One of the keys was a melting pot offensive line — a Canadian (center Ian Sinclair), a Cuban-American (guard Juan Comendeiro), an African-American (guard Alvin Ward), an Italian-American (tackle Paul Bertucelli) and an Irish-American (tackle Dave Heffernan).
“It is just amazing the guys that Coach Schnellenberger put together,” Fitzpatrick said. “We might not have all been your five-stars, but he made us believe and play like we were six-stars.”
Miami was only the second national title team to gain more passing yards than rushing yards.
“It’s a tribute to a lot of gutty players and a real team effort,” Schnellenberger said at the time. “We’ve got a lot of overachievers on our team — or else there has been a poor job of selection done by the All-American selectors.”
Countless members of the 1983 national championship team credit Schnellenberger for so much of that team’s success. Fitzpatrick remembers how Schnellenberger’s practices made sure the Hurricanes were ready to dominate on Saturdays and more often than not they did exactly that.
“We had probably the best coach in college football,” nose guard Tony Fitzpatrick said. “What he did to us every week, during games, during spring, when it came Saturday, whoever you were playing, they had to pay the price.
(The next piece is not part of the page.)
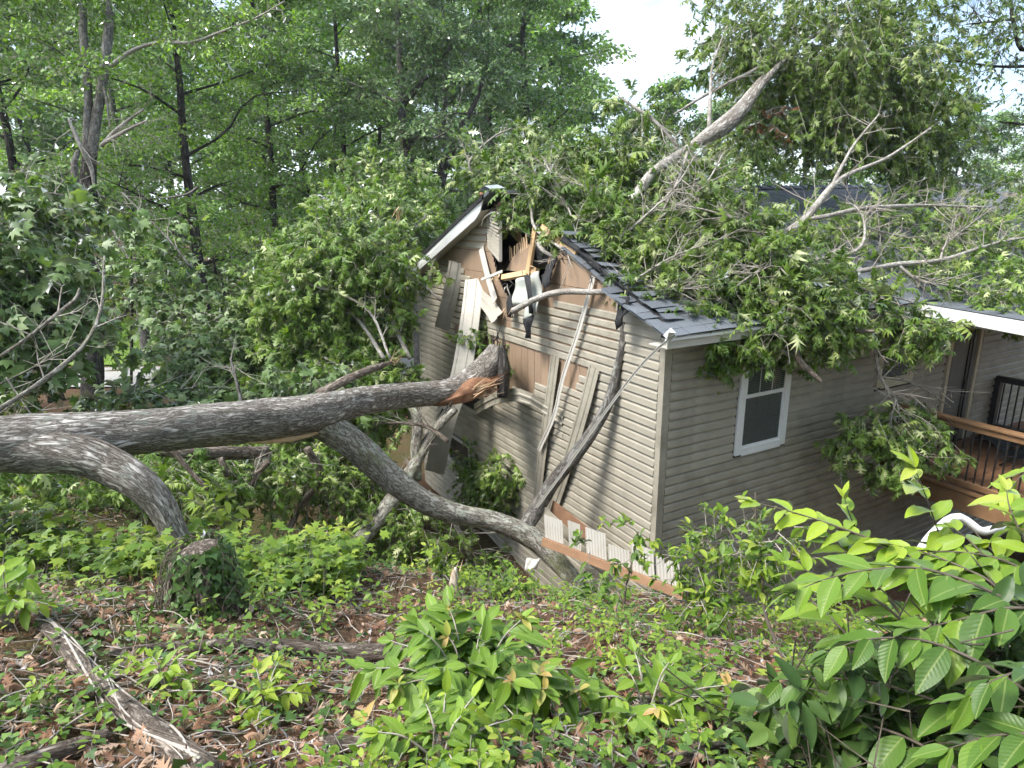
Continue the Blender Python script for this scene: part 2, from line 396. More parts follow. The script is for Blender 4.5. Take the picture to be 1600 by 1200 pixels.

He encouraged you to be the best on Saturday and whether it be practicing, your body, whatever, and our strength coach, Ray Ganong, was a huge part of that, too.”
Led by a legendary head coach, a hungry and hard-working Miami team earned a victory over a seemingly insurmountable Nebraska squad to change the landscape of college football forever.
“That (1983 National Championship) was the foundation that put us on the map as a serious football program,” Bentley said.